• _What you should do_
All material below is to be reproduced exactly.
== == ==
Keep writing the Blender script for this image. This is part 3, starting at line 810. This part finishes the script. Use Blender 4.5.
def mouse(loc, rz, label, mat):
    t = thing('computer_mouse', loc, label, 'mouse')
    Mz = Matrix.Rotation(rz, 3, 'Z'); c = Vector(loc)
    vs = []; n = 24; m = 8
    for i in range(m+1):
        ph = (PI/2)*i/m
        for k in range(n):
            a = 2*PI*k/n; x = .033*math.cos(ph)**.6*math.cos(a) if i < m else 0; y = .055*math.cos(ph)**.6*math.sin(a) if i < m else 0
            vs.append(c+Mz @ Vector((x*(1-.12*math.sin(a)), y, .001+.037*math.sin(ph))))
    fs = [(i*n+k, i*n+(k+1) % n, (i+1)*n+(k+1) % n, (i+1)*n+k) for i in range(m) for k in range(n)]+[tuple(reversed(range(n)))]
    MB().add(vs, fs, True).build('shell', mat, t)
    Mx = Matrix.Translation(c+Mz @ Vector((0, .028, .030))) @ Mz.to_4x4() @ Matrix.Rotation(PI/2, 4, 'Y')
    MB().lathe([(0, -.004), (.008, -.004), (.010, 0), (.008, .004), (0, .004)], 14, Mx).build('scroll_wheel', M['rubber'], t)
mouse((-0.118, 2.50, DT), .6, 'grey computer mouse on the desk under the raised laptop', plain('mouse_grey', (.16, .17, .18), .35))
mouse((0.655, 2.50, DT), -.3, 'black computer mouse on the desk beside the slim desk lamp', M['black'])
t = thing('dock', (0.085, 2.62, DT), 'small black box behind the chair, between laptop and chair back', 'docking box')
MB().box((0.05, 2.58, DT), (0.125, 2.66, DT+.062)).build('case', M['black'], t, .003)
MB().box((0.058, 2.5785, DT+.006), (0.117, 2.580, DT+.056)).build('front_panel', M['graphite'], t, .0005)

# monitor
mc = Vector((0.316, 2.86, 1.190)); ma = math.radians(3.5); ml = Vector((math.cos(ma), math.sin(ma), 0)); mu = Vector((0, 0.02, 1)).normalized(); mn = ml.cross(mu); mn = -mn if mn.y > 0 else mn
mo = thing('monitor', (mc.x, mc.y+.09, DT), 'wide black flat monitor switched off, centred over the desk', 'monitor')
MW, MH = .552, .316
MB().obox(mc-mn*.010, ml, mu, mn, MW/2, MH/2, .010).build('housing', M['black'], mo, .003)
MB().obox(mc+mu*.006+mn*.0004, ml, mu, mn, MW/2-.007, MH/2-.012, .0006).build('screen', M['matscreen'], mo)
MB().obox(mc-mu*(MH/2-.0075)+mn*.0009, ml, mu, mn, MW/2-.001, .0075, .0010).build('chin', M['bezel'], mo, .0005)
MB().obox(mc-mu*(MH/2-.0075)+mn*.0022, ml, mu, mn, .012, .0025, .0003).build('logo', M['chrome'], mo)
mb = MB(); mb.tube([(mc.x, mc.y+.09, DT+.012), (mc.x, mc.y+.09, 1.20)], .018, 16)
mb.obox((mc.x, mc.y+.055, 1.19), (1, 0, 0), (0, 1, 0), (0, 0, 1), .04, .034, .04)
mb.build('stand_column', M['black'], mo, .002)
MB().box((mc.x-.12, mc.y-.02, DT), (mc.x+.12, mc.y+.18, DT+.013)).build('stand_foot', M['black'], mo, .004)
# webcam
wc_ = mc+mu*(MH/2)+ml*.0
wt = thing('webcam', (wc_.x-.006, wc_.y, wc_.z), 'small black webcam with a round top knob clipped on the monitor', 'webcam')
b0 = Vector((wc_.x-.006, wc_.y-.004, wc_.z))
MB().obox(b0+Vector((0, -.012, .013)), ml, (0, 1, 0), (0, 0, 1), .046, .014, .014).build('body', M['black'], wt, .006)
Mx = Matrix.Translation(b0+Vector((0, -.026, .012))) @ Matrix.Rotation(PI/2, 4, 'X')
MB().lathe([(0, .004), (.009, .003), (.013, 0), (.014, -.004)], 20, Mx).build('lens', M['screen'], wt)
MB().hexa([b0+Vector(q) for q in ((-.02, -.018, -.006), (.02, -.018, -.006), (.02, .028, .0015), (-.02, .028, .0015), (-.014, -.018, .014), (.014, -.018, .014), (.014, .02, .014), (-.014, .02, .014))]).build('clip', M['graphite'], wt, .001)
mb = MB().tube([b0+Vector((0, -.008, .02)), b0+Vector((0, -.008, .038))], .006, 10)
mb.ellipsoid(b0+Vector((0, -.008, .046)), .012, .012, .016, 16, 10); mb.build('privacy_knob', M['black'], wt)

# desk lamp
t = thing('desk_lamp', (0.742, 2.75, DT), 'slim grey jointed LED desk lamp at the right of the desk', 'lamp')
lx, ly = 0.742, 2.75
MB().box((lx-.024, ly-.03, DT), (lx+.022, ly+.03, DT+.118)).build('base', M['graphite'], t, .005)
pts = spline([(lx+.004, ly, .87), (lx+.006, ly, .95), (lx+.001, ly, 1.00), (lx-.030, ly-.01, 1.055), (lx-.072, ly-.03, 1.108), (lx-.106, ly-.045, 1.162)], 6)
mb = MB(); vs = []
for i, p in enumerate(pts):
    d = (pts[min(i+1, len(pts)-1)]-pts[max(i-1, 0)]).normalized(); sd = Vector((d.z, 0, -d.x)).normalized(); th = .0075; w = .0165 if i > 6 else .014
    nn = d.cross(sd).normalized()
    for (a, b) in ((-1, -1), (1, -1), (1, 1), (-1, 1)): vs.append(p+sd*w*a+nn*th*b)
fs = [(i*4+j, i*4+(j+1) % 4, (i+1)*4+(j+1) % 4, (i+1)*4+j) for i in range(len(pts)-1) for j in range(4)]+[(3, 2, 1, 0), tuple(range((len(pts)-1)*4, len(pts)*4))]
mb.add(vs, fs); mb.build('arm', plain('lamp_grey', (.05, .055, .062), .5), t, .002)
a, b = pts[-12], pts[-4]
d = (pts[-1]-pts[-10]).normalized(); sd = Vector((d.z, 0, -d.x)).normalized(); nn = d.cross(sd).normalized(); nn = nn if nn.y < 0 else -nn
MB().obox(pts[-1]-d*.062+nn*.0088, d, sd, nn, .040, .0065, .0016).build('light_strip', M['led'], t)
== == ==
• _Completed task_
Keep writing the Blender script for this image. This is part 3, starting at line 810. This part finishes the script. Use Blender 4.5.
def mouse(loc, rz, label, mat):
    t = thing('computer_mouse', loc, label, 'mouse')
    Mz = Matrix.Rotation(rz, 3, 'Z'); c = Vector(loc)
    vs = []; n = 24; m = 8
    for i in range(m+1):
        ph = (PI/2)*i/m
        for k in range(n):
            a = 2*PI*k/n; x = .033*math.cos(ph)**.6*math.cos(a) if i < m else 0; y = .055*math.cos(ph)**.6*math.sin(a) if i < m else 0
            vs.append(c+Mz @ Vector((x*(1-.12*math.sin(a)), y, .001+.037*math.sin(ph))))
    fs = [(i*n+k, i*n+(k+1) % n, (i+1)*n+(k+1) % n, (i+1)*n+k) for i in range(m) for k in range(n)]+[tuple(reversed(range(n)))]
    MB().add(vs, fs, True).build('shell', mat, t)
    Mx = Matrix.Translation(c+Mz @ Vector((0, .028, .030))) @ Mz.to_4x4() @ Matrix.Rotation(PI/2, 4, 'Y')
    MB().lathe([(0, -.004), (.008, -.004), (.010, 0), (.008, .004), (0, .004)], 14, Mx).build('scroll_wheel', M['rubber'], t)
mouse((-0.118, 2.50, DT), .6, 'grey computer mouse on the desk under the raised laptop', plain('mouse_grey', (.16, .17, .18), .35))
mouse((0.655, 2.50, DT), -.3, 'black computer mouse on the desk beside the slim desk lamp', M['black'])
t = thing('dock', (0.085, 2.62, DT), 'small black box behind the chair, between laptop and chair back', 'docking box')
MB().box((0.05, 2.58, DT), (0.125, 2.66, DT+.062)).build('case', M['black'], t, .003)
MB().box((0.058, 2.5785, DT+.006), (0.117, 2.580, DT+.056)).build('front_panel', M['graphite'], t, .0005)

# monitor
mc = Vector((0.316, 2.86, 1.190)); ma = math.radians(3.5); ml = Vector((math.cos(ma), math.sin(ma), 0)); mu = Vector((0, 0.02, 1)).normalized(); mn = ml.cross(mu); mn = -mn if mn.y > 0 else mn
mo = thing('monitor', (mc.x, mc.y+.09, DT), 'wide black flat monitor switched off, centred over the desk', 'monitor')
MW, MH = .552, .316
MB().obox(mc-mn*.010, ml, mu, mn, MW/2, MH/2, .010).build('housing', M['black'], mo, .003)
MB().obox(mc+mu*.006+mn*.0004, ml, mu, mn, MW/2-.007, MH/2-.012, .0006).build('screen', M['matscreen'], mo)
MB().obox(mc-mu*(MH/2-.0075)+mn*.0009, ml, mu, mn, MW/2-.001, .0075, .0010).build('chin', M['bezel'], mo, .0005)
MB().obox(mc-mu*(MH/2-.0075)+mn*.0022, ml, mu, mn, .012, .0025, .0003).build('logo', M['chrome'], mo)
mb = MB(); mb.tube([(mc.x, mc.y+.09, DT+.012), (mc.x, mc.y+.09, 1.20)], .018, 16)
mb.obox((mc.x, mc.y+.055, 1.19), (1, 0, 0), (0, 1, 0), (0, 0, 1), .04, .034, .04)
mb.build('stand_column', M['black'], mo, .002)
MB().box((mc.x-.12, mc.y-.02, DT), (mc.x+.12, mc.y+.18, DT+.013)).build('stand_foot', M['black'], mo, .004)
# webcam
wc_ = mc+mu*(MH/2)+ml*.0
wt = thing('webcam', (wc_.x-.006, wc_.y, wc_.z), 'small black webcam with a round top knob clipped on the monitor', 'webcam')
b0 = Vector((wc_.x-.006, wc_.y-.004, wc_.z))
MB().obox(b0+Vector((0, -.012, .013)), ml, (0, 1, 0), (0, 0, 1), .046, .014, .014).build('body', M['black'], wt, .006)
Mx = Matrix.Translation(b0+Vector((0, -.026, .012))) @ Matrix.Rotation(PI/2, 4, 'X')
MB().lathe([(0, .004), (.009, .003), (.013, 0), (.014, -.004)], 20, Mx).build('lens', M['screen'], wt)
MB().hexa([b0+Vector(q) for q in ((-.02, -.018, -.006), (.02, -.018, -.006), (.02, .028, .0015), (-.02, .028, .0015), (-.014, -.018, .014), (.014, -.018, .014), (.014, .02, .014), (-.014, .02, .014))]).build('clip', M['graphite'], wt, .001)
mb = MB().tube([b0+Vector((0, -.008, .02)), b0+Vector((0, -.008, .038))], .006, 10)
mb.ellipsoid(b0+Vector((0, -.008, .046)), .012, .012, .016, 16, 10); mb.build('privacy_knob', M['black'], wt)

# desk lamp
t = thing('desk_lamp', (0.742, 2.75, DT), 'slim grey jointed LED desk lamp at the right of the desk', 'lamp')
lx, ly = 0.742, 2.75
MB().box((lx-.024, ly-.03, DT), (lx+.022, ly+.03, DT+.118)).build('base', M['graphite'], t, .005)
pts = spline([(lx+.004, ly, .87), (lx+.006, ly, .95), (lx+.001, ly, 1.00), (lx-.030, ly-.01, 1.055), (lx-.072, ly-.03, 1.108), (lx-.106, ly-.045, 1.162)], 6)
mb = MB(); vs = []
for i, p in enumerate(pts):
    d = (pts[min(i+1, len(pts)-1)]-pts[max(i-1, 0)]).normalized(); sd = Vector((d.z, 0, -d.x)).normalized(); th = .0075; w = .0165 if i > 6 else .014
    nn = d.cross(sd).normalized()
    for (a, b) in ((-1, -1), (1, -1), (1, 1), (-1, 1)): vs.append(p+sd*w*a+nn*th*b)
fs = [(i*4+j, i*4+(j+1) % 4, (i+1)*4+(j+1) % 4, (i+1)*4+j) for i in range(len(pts)-1) for j in range(4)]+[(3, 2, 1, 0), tuple(range((len(pts)-1)*4, len(pts)*4))]
mb.add(vs, fs); mb.build('arm', plain('lamp_grey', (.05, .055, .062), .5), t, .002)
a, b = pts[-12], pts[-4]
d = (pts[-1]-pts[-10]).normalized(); sd = Vector((d.z, 0, -d.x)).normalized(); nn = d.cross(sd).normalized(); nn = nn if nn.y < 0 else -nn
MB().obox(pts[-1]-d*.062+nn*.0088, d, sd, nn, .040, .0065, .0016).build('light_strip', M['led'], t)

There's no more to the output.